* Records for the exercise *

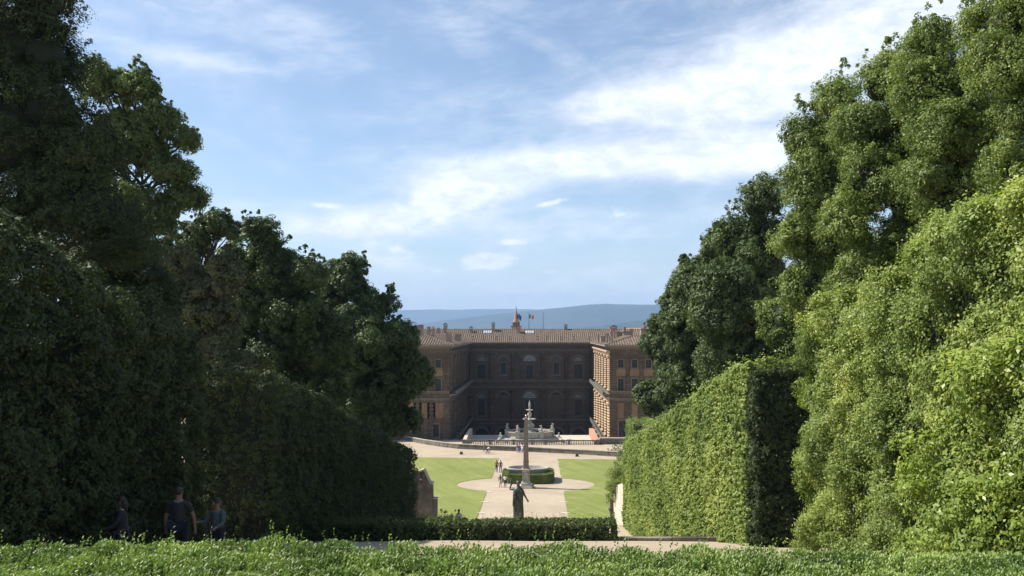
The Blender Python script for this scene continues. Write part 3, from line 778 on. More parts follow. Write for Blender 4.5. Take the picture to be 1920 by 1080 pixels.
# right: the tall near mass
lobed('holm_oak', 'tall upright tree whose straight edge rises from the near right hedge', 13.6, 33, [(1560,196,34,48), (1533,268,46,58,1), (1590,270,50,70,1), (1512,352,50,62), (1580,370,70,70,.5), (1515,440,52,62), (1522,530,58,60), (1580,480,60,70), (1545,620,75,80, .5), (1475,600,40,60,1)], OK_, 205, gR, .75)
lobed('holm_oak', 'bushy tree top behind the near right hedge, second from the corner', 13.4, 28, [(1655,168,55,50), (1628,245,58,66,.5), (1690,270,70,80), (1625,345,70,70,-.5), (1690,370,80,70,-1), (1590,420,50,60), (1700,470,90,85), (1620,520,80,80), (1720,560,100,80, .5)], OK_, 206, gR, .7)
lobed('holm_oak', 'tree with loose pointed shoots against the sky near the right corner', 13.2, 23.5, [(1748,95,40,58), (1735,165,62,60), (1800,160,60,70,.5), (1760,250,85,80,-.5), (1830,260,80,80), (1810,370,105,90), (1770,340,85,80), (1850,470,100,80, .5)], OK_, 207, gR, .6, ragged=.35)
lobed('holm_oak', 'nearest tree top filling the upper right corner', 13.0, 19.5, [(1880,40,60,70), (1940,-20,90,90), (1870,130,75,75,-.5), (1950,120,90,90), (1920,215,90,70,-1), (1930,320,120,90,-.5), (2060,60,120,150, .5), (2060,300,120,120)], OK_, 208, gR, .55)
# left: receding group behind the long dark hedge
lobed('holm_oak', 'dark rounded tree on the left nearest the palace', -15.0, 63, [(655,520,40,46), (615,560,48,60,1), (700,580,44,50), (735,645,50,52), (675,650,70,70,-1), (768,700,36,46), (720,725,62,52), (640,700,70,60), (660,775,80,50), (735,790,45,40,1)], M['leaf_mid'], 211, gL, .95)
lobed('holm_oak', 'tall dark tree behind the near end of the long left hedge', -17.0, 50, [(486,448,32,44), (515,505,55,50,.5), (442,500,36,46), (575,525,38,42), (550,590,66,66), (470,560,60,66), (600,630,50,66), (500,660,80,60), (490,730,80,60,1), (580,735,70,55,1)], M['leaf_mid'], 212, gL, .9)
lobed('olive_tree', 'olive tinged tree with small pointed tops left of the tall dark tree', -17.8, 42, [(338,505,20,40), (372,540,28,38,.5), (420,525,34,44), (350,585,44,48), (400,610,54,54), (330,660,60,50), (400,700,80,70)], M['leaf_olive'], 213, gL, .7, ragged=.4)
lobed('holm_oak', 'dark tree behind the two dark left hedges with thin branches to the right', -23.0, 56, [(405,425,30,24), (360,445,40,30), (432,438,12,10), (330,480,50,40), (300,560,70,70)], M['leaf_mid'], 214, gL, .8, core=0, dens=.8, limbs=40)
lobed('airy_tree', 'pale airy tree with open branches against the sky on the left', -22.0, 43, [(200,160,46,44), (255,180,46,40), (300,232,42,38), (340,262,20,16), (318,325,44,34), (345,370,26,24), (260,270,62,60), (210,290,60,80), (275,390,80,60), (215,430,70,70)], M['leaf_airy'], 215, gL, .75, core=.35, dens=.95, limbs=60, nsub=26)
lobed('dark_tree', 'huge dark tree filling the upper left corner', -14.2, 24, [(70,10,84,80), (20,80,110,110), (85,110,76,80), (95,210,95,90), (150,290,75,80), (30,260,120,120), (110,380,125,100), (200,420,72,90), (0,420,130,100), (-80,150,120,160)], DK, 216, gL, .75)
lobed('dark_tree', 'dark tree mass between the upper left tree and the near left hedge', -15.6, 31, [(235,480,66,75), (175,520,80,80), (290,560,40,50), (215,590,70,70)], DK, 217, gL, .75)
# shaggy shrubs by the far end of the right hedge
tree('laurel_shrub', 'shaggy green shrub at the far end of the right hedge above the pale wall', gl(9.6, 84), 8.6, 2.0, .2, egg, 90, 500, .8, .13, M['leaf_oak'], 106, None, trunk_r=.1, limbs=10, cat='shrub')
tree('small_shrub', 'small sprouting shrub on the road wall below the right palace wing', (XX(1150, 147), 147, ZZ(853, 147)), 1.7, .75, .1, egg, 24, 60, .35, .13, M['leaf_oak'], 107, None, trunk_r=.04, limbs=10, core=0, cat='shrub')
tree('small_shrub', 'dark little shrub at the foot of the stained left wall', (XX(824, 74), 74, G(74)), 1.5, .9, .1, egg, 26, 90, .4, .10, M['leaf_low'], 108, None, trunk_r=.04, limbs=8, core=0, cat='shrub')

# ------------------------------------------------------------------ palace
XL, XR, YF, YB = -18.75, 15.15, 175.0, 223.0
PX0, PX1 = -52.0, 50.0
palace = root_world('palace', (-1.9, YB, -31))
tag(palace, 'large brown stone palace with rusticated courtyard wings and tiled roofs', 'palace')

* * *

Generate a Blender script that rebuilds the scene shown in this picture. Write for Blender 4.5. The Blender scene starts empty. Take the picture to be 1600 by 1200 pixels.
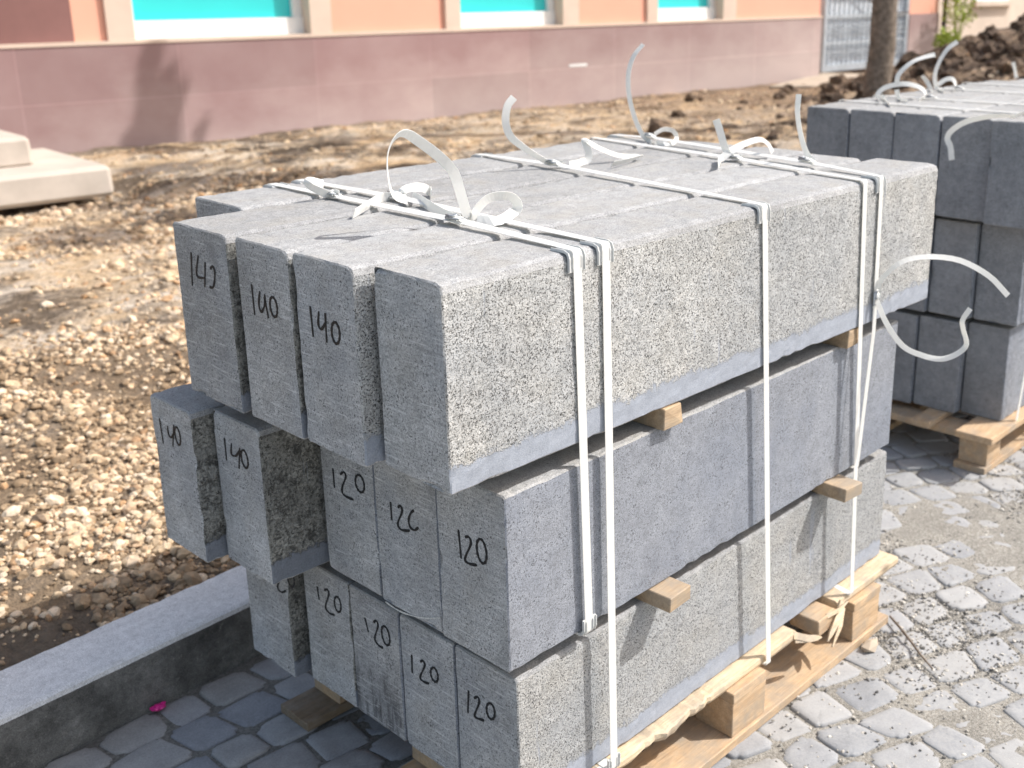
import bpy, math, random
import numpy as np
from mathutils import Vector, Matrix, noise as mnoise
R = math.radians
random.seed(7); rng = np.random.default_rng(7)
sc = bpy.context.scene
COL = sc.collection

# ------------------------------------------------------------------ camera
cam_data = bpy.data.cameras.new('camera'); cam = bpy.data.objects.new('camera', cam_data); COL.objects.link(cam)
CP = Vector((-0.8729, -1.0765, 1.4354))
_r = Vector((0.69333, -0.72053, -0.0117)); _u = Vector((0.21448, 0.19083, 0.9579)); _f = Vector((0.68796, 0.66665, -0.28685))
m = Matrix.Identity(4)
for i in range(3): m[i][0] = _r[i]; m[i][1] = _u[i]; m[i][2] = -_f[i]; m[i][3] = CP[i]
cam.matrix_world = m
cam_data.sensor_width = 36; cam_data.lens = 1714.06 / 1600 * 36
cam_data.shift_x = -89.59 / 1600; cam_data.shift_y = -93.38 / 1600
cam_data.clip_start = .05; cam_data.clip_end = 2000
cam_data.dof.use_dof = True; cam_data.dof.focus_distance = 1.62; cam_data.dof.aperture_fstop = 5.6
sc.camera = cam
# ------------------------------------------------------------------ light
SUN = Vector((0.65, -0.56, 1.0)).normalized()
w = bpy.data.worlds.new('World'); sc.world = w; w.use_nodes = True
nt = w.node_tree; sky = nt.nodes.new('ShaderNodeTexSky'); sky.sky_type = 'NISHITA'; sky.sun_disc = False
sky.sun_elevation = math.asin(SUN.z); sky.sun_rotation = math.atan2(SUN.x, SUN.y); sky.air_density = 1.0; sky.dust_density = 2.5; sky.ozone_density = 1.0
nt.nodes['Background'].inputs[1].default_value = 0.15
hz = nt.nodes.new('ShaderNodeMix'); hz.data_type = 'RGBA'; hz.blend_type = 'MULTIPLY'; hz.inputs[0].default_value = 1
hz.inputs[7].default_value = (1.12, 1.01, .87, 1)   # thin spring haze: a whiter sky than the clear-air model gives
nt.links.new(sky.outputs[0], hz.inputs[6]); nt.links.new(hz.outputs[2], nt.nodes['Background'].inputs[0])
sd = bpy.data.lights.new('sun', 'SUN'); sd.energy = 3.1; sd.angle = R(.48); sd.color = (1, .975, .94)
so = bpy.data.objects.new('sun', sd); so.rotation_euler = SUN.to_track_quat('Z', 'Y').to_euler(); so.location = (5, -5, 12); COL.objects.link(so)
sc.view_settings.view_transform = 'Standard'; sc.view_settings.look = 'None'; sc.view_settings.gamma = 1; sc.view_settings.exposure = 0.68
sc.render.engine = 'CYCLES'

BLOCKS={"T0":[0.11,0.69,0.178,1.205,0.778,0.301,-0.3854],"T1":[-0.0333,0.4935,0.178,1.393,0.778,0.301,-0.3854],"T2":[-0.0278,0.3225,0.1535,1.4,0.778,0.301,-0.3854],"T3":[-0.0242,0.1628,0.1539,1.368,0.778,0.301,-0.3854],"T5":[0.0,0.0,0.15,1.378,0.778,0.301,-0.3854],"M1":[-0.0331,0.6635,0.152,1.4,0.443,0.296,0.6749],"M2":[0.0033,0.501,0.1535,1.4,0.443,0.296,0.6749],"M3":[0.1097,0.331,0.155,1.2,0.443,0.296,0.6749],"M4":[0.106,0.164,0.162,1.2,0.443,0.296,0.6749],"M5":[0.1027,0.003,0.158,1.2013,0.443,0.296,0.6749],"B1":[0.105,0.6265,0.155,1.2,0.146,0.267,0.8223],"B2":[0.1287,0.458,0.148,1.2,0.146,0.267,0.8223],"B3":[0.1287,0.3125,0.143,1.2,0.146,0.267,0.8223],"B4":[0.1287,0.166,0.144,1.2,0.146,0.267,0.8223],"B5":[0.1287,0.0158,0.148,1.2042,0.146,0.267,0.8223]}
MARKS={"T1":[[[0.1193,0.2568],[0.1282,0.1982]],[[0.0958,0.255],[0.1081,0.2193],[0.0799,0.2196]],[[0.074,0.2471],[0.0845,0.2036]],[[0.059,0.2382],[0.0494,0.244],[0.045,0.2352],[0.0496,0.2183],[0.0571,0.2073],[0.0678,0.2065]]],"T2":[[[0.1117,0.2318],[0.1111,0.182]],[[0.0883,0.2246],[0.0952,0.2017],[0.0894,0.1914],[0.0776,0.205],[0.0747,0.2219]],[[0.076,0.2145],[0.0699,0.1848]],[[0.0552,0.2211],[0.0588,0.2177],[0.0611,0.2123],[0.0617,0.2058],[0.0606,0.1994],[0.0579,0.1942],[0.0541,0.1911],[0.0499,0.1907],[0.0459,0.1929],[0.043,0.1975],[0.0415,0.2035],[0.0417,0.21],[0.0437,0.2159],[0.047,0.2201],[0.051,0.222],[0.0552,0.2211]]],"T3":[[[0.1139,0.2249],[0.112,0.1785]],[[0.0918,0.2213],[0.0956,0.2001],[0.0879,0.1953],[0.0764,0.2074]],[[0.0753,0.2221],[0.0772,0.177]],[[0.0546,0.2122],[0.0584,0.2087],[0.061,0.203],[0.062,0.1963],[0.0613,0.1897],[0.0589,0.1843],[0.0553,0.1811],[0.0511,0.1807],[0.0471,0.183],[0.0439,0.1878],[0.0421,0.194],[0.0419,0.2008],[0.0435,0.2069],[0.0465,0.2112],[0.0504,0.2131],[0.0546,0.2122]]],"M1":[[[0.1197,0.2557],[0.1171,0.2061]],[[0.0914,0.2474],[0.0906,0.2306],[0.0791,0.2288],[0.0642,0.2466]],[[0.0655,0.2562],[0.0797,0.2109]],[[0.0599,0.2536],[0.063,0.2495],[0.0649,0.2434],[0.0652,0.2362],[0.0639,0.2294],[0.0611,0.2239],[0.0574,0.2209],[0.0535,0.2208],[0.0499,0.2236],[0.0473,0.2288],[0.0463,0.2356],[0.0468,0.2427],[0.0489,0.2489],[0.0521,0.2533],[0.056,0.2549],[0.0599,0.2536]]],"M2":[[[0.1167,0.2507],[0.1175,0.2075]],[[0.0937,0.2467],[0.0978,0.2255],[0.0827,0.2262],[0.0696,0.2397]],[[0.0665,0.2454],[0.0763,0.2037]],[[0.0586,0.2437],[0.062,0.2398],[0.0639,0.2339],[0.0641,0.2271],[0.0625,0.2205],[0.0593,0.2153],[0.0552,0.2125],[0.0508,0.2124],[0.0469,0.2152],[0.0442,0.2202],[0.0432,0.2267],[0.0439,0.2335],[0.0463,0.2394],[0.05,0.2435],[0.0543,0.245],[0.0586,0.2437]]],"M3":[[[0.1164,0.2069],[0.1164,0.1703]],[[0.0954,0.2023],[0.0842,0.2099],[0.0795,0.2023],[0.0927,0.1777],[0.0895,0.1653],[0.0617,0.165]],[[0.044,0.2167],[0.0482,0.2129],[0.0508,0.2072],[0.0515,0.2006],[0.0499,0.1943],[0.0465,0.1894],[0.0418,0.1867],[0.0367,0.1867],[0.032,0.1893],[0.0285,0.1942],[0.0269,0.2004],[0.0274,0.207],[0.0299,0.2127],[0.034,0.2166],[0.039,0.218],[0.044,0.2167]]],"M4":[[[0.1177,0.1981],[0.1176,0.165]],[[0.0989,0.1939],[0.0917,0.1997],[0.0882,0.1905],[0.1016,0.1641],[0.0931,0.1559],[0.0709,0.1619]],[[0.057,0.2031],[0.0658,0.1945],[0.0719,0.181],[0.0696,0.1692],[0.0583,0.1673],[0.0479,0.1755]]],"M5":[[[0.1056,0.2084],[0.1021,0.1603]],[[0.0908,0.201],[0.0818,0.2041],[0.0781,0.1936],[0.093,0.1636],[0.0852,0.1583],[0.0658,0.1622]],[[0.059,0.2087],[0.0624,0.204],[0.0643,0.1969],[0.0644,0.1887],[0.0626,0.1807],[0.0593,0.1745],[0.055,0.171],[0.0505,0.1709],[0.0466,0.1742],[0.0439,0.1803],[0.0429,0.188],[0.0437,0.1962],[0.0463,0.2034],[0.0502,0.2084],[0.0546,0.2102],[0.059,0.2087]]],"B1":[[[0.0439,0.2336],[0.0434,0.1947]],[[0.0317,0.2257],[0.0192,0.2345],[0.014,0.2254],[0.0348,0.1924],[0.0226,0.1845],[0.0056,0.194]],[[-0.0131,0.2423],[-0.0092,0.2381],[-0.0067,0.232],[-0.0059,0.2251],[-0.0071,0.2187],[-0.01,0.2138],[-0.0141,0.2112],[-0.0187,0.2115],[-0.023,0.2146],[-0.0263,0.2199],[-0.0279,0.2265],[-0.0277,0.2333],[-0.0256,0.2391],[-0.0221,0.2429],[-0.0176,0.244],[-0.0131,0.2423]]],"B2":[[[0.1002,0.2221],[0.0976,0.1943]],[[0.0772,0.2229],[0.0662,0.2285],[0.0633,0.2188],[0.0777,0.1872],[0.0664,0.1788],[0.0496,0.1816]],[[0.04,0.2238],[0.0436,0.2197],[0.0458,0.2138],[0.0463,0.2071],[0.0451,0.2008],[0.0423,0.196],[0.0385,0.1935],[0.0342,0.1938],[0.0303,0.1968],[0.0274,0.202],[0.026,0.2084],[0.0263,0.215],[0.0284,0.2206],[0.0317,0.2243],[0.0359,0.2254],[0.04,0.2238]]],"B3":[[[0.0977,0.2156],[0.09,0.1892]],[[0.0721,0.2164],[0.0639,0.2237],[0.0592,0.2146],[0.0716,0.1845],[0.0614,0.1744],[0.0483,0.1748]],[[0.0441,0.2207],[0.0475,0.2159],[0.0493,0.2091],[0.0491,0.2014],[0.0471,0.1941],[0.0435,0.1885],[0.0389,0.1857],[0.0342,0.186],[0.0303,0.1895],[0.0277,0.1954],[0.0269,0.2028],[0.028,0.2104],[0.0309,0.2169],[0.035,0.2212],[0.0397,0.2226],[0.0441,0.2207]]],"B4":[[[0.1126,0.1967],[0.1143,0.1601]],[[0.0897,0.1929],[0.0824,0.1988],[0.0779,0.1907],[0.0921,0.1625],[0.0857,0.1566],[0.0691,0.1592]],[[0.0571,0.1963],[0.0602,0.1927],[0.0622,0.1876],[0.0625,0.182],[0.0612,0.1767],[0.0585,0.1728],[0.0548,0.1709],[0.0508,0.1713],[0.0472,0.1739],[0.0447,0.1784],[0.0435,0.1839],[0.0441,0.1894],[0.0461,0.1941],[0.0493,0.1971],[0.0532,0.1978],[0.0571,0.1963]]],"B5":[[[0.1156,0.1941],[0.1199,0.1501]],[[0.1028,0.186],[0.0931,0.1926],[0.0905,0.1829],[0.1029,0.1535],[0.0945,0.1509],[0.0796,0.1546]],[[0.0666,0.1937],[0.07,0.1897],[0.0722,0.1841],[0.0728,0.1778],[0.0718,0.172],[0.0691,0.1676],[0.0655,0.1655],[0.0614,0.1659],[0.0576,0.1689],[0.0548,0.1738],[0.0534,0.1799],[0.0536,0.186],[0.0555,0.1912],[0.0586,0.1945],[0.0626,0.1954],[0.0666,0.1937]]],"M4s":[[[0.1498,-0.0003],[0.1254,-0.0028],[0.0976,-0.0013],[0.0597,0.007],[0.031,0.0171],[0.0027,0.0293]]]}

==

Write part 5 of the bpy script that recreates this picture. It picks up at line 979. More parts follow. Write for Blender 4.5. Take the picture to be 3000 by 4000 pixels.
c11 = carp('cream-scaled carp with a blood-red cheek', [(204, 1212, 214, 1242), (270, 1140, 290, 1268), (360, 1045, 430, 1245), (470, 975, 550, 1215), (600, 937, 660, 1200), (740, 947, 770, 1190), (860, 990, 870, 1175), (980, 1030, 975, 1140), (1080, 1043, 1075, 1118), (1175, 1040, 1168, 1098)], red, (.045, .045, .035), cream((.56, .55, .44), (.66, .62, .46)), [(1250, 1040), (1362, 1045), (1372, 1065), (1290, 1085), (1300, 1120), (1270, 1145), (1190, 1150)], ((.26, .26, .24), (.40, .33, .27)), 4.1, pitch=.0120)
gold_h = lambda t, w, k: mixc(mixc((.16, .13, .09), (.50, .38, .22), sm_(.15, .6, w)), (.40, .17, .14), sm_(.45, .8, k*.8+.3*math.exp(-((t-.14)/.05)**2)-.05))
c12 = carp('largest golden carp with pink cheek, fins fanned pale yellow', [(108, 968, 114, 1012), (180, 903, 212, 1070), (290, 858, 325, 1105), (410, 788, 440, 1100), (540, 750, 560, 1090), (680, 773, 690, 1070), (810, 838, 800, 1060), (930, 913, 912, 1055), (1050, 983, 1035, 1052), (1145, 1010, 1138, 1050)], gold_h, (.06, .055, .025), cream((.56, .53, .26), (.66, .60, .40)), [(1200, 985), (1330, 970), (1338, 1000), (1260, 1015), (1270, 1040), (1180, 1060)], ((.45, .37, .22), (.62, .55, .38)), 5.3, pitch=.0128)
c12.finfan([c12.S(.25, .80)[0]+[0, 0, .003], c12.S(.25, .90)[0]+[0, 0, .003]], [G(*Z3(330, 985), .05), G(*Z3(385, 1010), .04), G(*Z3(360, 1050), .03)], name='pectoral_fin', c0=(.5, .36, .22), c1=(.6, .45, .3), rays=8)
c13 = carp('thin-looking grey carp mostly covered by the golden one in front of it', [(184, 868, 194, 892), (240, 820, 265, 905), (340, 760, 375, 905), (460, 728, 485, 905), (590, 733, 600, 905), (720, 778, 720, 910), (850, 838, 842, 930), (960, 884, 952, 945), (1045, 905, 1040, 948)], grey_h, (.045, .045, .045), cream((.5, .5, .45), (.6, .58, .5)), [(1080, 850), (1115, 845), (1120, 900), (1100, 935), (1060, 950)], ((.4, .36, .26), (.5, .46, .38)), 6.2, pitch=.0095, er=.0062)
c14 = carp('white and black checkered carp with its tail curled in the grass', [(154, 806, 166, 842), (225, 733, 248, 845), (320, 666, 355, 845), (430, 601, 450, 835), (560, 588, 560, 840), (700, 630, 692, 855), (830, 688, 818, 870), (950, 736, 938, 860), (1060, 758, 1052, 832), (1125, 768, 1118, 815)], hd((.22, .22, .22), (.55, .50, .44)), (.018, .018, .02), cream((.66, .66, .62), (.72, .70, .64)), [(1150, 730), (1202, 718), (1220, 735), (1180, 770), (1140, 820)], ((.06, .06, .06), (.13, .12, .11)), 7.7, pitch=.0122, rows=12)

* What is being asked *
From the records above, transcribe exactly the lines starting at the one containing "Generate a Blender" and ending at the one containing "COL = sc.collection". Skip the pictures.

* Response for this exercise *
Generate a Blender script that rebuilds the scene shown in this picture. Write for Blender 4.5. The Blender scene starts empty. Take the picture to be 1600 by 1200 pixels.
import bpy, math, random
import numpy as np
from mathutils import Vector, Matrix, noise as mnoise
R = math.radians
random.seed(7); rng = np.random.default_rng(7)
sc = bpy.context.scene
COL = sc.collection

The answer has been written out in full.